Originally published in Let Grow by Holly Korbey, December 2019
When my youngest son started kindergarten in Nashville a few years ago, I was excited about a new Tennessee law requiring three 15-minute school recesses per day. I wouldn’t have to worry about my energetic little boy bouncing off the walls at school.
But it didn’t last. After hearing from frustrated teachers and school leaders two years later, lawmakers changed the law to something they deemed more flexible. Instead of 45 minutes of daily recess, they put in a more general activity requirement—kids needed to move 130 minutes weekly. The new law allowed more activities to count. Physical education classes, indoor “brain breaks” and GoNoodle were now all part of recess minimums.
What exactly counts as school recess?
Quickly, these new flexible requirements were easily met in gym class, which translated into fewer and shorter recess times and free play opportunities. Even movement breaks would count as recess at some schools. Around this time, the school day became a lot harder for kids like my son.
Though lawmakers, schools, and parents all agreed (at least on paper) that unstructured recess was important and necessary to physical and cognitive development as shown by a mountain of research, now that they weren’t required by law to take kids outside. Therefore, many classrooms simply stopped doing it.
In the last few years, a wave of state laws requiring recess minimums have been pushed through statehouses with the help of vocal parents and teachers. Proponents for recess often place blame on laws and lawmakers disconnected from the daily life of children and schools. Others, like former Finnish Education Minister Pasi Sahlberg in his new book, Let the Children Play, place at least part of the blame on what they call GERM (the Global Education Reform Movement) and its strict academic and accountability measures. Pressure from the new academic requirements have indeed caused recess time to shrink since No Child Left Behind was put into law in the early 2000s.
But in talking with schools who have committed to adding more recess to the school day, the barriers often seem more prosaic—classrooms too far from doors to the outside, or not having the time to work through scheduling.

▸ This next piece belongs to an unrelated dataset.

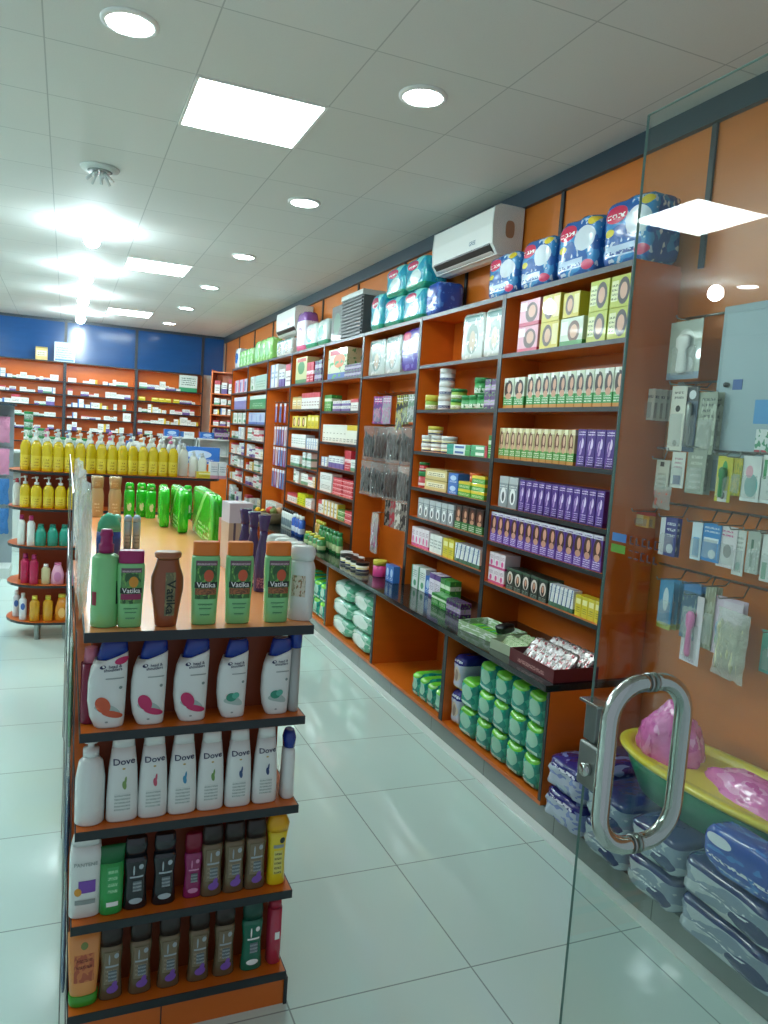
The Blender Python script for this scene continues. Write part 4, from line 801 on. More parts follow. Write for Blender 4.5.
# ---- third row: white tapered bottles
def dove(w, h, accent):
    R = rg((0, w*.46, w*.27), (.005, w*.5, w*.3), (h*.25, w*.5, w*.3), (h*.6, w*.45, w*.28), (h*.86, w*.36, w*.24), n=2.8)
    o = bottle('lotion_bottle', R, B_WHITE, rg((h*.8605, w*.36, w*.24), (h*.97, w*.33, w*.22), (h, w*.27, w*.18), n=2.8), B_WHITE, 'cap', 28)
    text_on('Dove', w*.3, 0, h*.7, R, T_NAVY, o, .04, .0018, sx=1.05)
    decal('crest', R, ('e', 0, h*.62, w*.1, h*.02), mat('print_goldish', '#b7a15a', .35, .4), o, .0012)
    decal('droplet', R, ('e', .03*w, h*.43, w*.13, h*.1, .15), accent, o, .0012); decal('droplet', R, ('e', .06*w, h*.48, w*.07, h*.1, -.1), accent, o, .0016)
    decal('fine_print', R, ('r', -.02*w, h*.24, w*.5, h*.2), mat('dove_print', '#d5dcd7', .35, layers=[('t', 0, 1, 0, 1, 5, '#93a49e')]), o, .0009)
    return o
for i, (x, w, h, c, d) in enumerate(((-1.077, .08, .235, '#7fa05c', 'pale green mark, leftmost'), (-0.999, .076, .233, '#c4536a', 'red mark'), (-0.922, .076, .228, '#3f8fb4', 'light blue mark'), (-0.846, .073, .224, '#6f9c54', 'green mark, fourth from left'), (-0.769, .073, .222, '#3d5a86', 'slate blue mark, fifth from left'), (-0.693, .07, .222, '#2c4470', 'navy mark, rightmost'))):
    place(dove(w, h, mat('accent_'+c[1:], c, .35)), x, .07, GS[2], .03, 'white tapered lotion bottle with '+d+', third gondola row', 'lotion bottle', 'white tapered lotion bottles')
o = bottle('pump_bottle', rg((0, .034, .03), (.004, .037, .032), (.12, .037, .032), (.165, .03, .028), (.18, .016, .016), n=2.1), B_WHITE, None, None); bm = bmesh.new(); add_rings(bm, rg((.1805, .02, .02), (.2, .02, .02), (.202, .008, .008), (.215, .008, .008), (.2155, .018, .016), (.228, .016, .014), n=2), 20); bm_obj('pump', bm, B_WHITE, o, True)
place(o, -1.157, .075, GS[2], 0, 'plain white pump bottle at left end of third gondola row', 'pump bottle')
o = shop_bottle('lotion_bottle', B_WHITE, rg((0, .018, .026), (.004, .02, .028), (.14, .018, .026), (.15, .014, .02), n=2.4), rg((.1505, .017, .024), (.178, .019, .026), (.19, .016, .022), (.2, .012, .016), n=2.2), C_BLUE); place(o, -.622, .085, GS[2], 0, 'white bottle with blue cap at right end of third row', 'lotion bottle')
# ---- fourth row
o = shop_bottle('shampoo_bottle', B_WHITE, rg((0, .036, .022), (.004, .039, .025), (.165, .04, .025), (.198, .037, .023), n=3), rg((.1985, .037, .023), (.22, .032, .02), (.228, .026, .015), n=2.8), B_WHITE, [('label_patch', ('r', .004, .088, .042, .034), T_PUR), ('label_ring', ('e', -.018, .075, .018, .022), T_GOLD), ('fine_print', ('r', 0, .046, .05, .012), T_GREY)], [('PANTENE', .0135, 0, .15, T_GREY)]); place(o, -1.162, .075, GS[1], 0, 'white shampoo bottle with small purple label, fourth gondola row', 'shampoo bottle')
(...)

Play just doesn’t fit in with today’s schools and school days.
The LiiNK Project is pushing for a better way.
A former physical education teacher is now trying to change that and bring recess back in schools across the country. Dr. Debbie Rhea is a professor of physical education at Texas Christian University. She and her team help schools implement an hour’s worth of recess into the school day. Rhea created the LiiNK Project (Let’s Inspire Innovation ‘N Kids) that trains teachers and administrators how to make room for four 15-minute sessions of free play every day.
“If you want to integrate more than one recess a day, it really takes more planning, more initiative, more organization,” Rhea said. “It takes change in order to make this fly.”
What’s required, Rhea said, is a new ways of thinking. It’s not just about adding one more recess to the day; it’s about doing it well. “If it hasn’t been done well enough or intentional enough to make sure that teachers can stay with it, they’re going to stop doing it if it impedes their time on-task in the classroom.”
Rhea has implemented LiiNK in 38 schools, mostly in Texas. The most common and persistent barrier to more recess, she said, is time. It’s a big change to move from one or two recesses a day. Rhea said the most common question she gets asked is, “How are we going to fit everything in?”
She says it’s important to remember that the number of minutes spent on academic content doesn’t necessarily equate to outcomes. In fact, in their data collection, LiiNK found that frequent breaks allow children greater focus back in the classroom.
We need to rethink the school day.
But even with that mind-shift, there still needs to be a school-wide effort. Kelly Ramsay is the principal of Greenfield Elementary School in Fort Worth, Texas. They implemented LiiNK and said it had them rethink the day and schedules as a whole. They looked at planning and instruction to make sure time wasn’t wasted.
“You have to be purposeful in planning and scheduling,” Ramsay said. “Everybody needs to work together. If you don’t have the support system and admin on board, it’s not going to work.”
Yes, there are challenges in bringing more recess into schools, but schools say it’s worth it. Greenfield Elementary is now in its third year of implementing four 15-minute recesses, and it’s working. “I find that our students now are more focused, they have a greater ability to problem-solve, and they get back to work faster,” Ramsay said. “They know that in about an hour they can get up and have another break.”
Data on the program supports Ramsay’s observation: LiiNK students have fewer off-task behaviors, longer attention spans, and they’ve also shown other benefits, like lower BMI, compared to non-LiiNK students. This is an era where kids and teachers are suffering from high levels of stress and anxiety. We need more schools willing to see recess plans through.
Surveying the hurdles, I can better understand the Tennessee law reversal, and why schools like my son’s are having a difficult time implementing enough time for children to play—their environments aren’t conducive to it.
But getting to that change means pushing though those challenges, and our kids definitely deserve it.